◆ **Work required**: Starting at the top of the entries below, write out each line up to and including the one containing "M['notice_blue'] = mat('notice_grey_print', (.33,.36,.42), .6)". Leave the pictures out.

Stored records
++++++++++

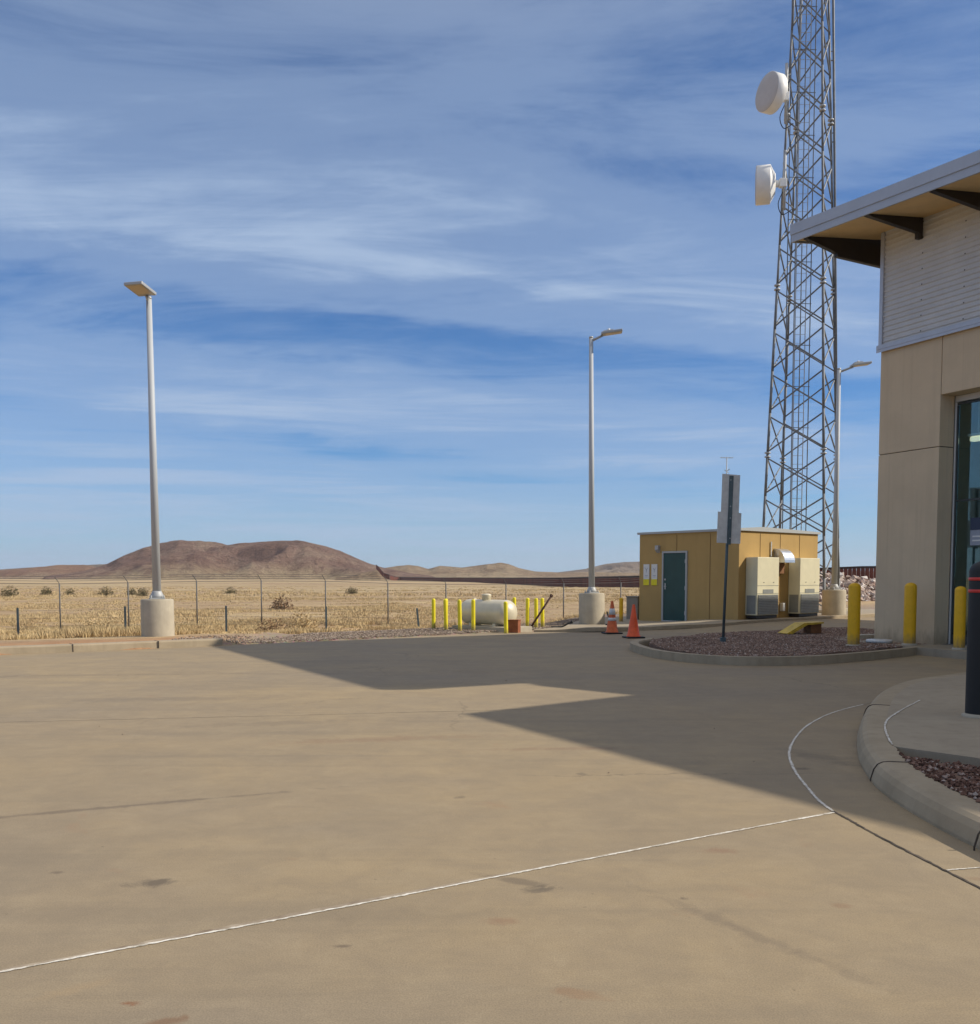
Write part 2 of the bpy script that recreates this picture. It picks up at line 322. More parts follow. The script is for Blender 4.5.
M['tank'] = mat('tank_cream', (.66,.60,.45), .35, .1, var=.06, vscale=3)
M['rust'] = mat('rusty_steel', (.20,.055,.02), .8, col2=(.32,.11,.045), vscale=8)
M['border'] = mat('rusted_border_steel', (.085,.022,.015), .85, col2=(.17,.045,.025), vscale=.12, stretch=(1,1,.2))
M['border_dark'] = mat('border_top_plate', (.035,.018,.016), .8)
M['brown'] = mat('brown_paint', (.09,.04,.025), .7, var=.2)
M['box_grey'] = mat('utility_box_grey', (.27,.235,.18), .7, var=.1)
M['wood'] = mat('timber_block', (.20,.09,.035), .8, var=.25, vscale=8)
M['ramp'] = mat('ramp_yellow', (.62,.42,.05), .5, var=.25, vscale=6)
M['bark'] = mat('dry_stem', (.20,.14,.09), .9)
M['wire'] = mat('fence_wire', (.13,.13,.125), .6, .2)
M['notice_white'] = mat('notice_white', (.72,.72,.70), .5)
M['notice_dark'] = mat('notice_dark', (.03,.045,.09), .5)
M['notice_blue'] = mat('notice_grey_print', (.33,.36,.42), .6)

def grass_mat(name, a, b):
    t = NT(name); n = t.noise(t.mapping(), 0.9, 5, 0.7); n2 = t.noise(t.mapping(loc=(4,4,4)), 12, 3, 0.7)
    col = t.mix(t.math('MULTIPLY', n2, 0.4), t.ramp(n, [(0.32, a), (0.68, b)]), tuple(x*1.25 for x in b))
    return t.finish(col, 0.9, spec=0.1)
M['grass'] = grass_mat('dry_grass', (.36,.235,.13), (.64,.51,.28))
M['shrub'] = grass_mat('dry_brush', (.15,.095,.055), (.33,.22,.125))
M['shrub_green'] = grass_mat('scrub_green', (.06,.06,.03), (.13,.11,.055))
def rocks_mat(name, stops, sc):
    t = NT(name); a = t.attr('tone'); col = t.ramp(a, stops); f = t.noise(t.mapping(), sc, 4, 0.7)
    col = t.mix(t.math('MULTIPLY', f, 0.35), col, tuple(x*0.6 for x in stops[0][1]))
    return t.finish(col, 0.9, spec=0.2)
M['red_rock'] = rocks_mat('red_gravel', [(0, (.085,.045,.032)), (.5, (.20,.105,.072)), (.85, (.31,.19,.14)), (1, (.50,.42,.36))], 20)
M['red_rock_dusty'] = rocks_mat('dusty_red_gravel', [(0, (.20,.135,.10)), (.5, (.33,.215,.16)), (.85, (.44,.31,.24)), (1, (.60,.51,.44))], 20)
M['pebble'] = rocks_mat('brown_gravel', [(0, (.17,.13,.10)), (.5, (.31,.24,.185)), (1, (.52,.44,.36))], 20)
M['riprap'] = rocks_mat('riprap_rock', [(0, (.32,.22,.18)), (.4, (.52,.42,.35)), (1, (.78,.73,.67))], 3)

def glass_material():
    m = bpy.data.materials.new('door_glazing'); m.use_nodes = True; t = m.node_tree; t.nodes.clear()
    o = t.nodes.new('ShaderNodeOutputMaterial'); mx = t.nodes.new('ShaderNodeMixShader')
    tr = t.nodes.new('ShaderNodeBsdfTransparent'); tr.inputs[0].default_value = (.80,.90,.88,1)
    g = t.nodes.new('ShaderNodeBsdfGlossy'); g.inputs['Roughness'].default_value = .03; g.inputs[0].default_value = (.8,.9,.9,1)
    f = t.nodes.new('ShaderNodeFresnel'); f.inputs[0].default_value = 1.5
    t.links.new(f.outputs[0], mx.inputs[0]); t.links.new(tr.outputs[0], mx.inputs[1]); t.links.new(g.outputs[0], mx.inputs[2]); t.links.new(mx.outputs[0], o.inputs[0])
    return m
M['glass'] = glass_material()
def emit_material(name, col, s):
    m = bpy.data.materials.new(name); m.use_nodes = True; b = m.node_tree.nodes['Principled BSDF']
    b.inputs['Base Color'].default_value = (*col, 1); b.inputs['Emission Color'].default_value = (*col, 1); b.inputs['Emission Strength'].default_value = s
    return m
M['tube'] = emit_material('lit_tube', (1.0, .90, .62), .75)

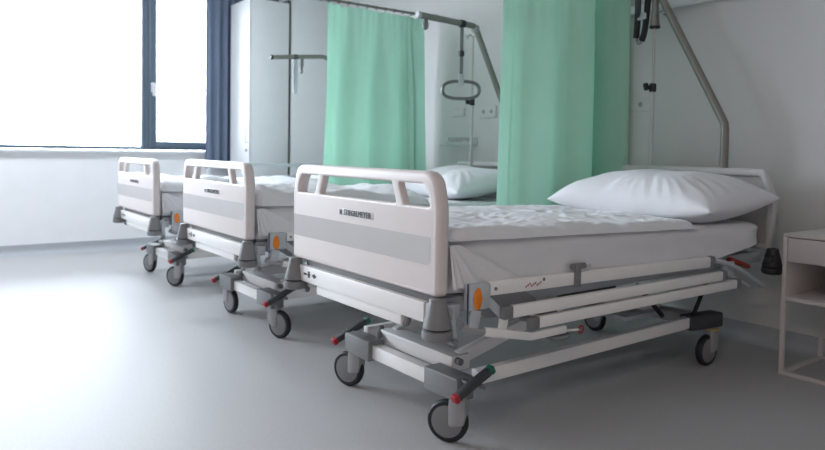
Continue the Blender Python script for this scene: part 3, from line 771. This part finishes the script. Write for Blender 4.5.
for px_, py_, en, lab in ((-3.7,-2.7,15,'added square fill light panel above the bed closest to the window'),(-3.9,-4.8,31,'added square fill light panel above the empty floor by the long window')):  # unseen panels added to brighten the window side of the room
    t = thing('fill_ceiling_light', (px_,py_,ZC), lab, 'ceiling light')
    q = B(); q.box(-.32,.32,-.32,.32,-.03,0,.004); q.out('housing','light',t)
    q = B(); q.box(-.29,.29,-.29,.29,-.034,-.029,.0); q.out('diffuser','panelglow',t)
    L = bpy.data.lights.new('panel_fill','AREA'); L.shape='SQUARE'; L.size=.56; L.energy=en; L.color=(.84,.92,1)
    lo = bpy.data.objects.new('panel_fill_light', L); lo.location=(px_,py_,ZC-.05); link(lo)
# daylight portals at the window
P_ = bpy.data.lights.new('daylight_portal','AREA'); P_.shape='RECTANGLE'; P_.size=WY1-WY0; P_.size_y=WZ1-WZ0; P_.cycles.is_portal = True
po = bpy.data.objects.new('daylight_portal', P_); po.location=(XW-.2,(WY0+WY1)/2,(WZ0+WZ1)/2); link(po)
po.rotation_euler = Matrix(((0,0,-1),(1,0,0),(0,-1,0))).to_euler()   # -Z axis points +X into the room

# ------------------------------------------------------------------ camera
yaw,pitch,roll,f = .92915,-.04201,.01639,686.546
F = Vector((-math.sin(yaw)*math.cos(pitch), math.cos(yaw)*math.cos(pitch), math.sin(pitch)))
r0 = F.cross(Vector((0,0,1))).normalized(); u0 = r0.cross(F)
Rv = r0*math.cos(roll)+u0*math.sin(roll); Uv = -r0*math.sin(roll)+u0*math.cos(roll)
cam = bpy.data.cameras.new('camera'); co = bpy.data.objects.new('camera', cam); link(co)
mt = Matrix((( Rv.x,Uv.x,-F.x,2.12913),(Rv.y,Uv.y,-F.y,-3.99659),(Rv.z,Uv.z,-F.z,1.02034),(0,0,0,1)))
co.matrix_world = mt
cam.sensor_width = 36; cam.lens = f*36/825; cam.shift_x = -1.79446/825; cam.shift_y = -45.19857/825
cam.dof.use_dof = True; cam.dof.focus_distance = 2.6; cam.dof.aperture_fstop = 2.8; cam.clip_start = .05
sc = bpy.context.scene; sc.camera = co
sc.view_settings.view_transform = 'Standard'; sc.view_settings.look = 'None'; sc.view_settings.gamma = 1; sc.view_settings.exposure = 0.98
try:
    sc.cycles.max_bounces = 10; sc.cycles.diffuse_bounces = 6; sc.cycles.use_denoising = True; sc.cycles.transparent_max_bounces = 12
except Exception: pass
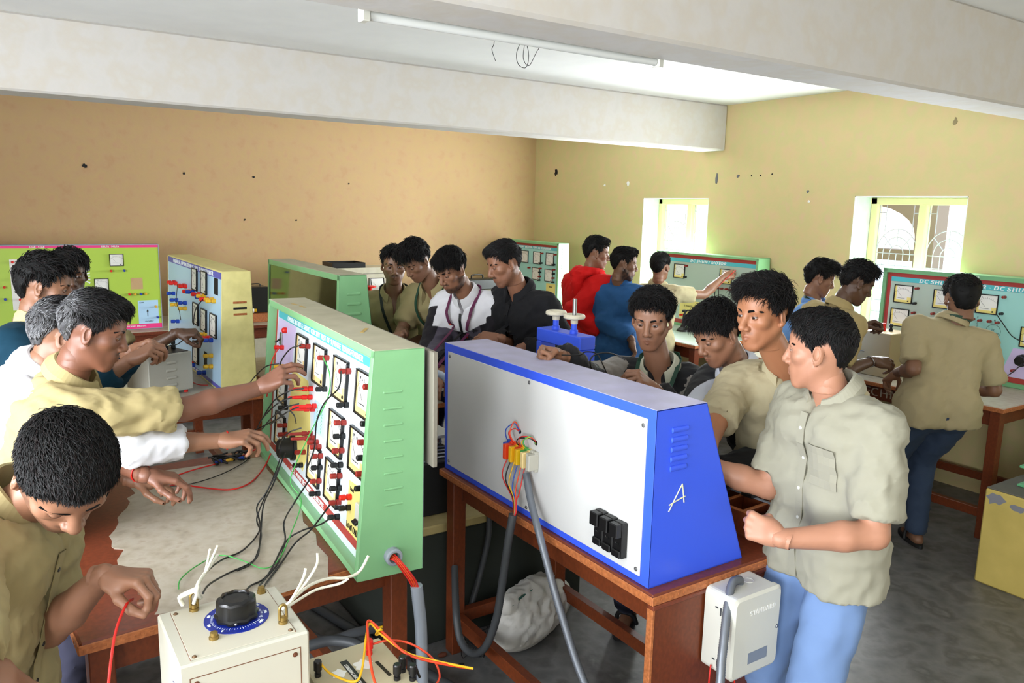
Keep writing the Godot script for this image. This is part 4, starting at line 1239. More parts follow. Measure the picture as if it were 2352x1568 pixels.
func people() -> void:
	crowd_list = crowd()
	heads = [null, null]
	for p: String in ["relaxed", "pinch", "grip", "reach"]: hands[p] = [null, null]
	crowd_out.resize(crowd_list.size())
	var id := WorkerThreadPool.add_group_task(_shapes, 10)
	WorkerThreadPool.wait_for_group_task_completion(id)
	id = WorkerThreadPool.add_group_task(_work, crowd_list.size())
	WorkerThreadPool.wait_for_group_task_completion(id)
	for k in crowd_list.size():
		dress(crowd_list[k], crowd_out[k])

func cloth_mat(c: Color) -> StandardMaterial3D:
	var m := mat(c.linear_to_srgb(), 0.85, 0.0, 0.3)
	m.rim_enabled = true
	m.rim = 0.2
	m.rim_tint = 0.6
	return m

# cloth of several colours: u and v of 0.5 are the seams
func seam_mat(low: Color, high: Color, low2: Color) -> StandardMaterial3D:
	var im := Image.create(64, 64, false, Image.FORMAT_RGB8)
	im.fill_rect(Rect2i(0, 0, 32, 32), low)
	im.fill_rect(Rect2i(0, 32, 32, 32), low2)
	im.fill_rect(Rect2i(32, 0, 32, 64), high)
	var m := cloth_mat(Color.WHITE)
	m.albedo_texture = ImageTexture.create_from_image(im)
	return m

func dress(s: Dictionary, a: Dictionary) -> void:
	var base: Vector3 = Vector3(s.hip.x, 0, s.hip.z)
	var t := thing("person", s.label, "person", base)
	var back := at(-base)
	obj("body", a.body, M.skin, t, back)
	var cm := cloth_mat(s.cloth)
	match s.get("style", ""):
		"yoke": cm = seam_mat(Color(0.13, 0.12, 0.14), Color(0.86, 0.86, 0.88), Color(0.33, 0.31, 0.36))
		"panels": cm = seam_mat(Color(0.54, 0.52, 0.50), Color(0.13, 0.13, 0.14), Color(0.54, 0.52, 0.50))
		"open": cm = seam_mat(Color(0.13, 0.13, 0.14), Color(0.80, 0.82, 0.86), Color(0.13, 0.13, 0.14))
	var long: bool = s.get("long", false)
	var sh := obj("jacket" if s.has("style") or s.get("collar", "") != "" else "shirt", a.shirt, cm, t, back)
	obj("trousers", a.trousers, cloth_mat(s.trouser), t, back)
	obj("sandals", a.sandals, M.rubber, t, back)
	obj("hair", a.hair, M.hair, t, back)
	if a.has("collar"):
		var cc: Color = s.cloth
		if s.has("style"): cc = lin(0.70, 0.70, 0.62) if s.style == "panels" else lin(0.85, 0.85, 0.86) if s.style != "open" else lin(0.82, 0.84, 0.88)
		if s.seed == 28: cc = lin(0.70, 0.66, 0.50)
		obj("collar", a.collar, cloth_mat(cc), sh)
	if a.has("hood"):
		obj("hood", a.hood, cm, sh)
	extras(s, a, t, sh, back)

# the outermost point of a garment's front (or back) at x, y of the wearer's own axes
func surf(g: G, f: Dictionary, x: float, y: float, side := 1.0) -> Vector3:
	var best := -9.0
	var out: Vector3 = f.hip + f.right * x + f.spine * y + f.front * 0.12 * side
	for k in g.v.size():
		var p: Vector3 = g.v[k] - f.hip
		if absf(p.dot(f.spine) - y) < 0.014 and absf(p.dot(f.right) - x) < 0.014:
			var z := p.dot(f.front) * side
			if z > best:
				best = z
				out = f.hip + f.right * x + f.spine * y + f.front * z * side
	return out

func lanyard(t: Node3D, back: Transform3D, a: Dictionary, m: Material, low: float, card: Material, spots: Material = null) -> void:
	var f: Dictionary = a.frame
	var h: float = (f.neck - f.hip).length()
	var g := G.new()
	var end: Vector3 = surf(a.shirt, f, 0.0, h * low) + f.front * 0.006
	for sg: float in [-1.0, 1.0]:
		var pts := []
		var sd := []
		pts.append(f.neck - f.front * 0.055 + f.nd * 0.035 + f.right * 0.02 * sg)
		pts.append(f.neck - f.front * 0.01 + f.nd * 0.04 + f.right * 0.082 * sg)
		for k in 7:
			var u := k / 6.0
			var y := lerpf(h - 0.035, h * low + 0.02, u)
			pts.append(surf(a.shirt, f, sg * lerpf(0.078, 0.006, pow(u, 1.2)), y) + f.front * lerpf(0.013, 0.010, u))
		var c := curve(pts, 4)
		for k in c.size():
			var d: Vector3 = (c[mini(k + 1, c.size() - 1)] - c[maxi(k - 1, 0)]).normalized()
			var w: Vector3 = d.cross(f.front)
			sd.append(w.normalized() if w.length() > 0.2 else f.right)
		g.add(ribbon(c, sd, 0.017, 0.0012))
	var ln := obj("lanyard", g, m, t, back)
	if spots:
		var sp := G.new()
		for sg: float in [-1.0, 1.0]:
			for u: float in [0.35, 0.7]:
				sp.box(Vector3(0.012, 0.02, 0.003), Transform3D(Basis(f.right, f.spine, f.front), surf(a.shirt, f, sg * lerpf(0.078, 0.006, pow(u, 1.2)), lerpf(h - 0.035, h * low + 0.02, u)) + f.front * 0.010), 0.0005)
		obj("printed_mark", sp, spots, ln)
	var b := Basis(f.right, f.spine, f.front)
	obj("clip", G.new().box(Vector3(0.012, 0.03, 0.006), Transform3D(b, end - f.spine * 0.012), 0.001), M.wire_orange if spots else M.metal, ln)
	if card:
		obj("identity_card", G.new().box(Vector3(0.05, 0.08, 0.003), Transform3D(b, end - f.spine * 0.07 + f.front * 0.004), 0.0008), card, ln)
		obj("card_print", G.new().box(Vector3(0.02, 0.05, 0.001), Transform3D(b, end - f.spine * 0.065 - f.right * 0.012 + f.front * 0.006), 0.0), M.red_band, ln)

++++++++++

◆ **Reply**:
Write part 2 of the bpy script that recreates this picture. It picks up at line 322. More parts follow. The script is for Blender 4.5.
M['tank'] = mat('tank_cream', (.66,.60,.45), .35, .1, var=.06, vscale=3)
M['rust'] = mat('rusty_steel', (.20,.055,.02), .8, col2=(.32,.11,.045), vscale=8)
M['border'] = mat('rusted_border_steel', (.085,.022,.015), .85, col2=(.17,.045,.025), vscale=.12, stretch=(1,1,.2))
M['border_dark'] = mat('border_top_plate', (.035,.018,.016), .8)
M['brown'] = mat('brown_paint', (.09,.04,.025), .7, var=.2)
M['box_grey'] = mat('utility_box_grey', (.27,.235,.18), .7, var=.1)
M['wood'] = mat('timber_block', (.20,.09,.035), .8, var=.25, vscale=8)
M['ramp'] = mat('ramp_yellow', (.62,.42,.05), .5, var=.25, vscale=6)
M['bark'] = mat('dry_stem', (.20,.14,.09), .9)
M['wire'] = mat('fence_wire', (.13,.13,.125), .6, .2)
M['notice_white'] = mat('notice_white', (.72,.72,.70), .5)
M['notice_dark'] = mat('notice_dark', (.03,.045,.09), .5)
M['notice_blue'] = mat('notice_grey_print', (.33,.36,.42), .6)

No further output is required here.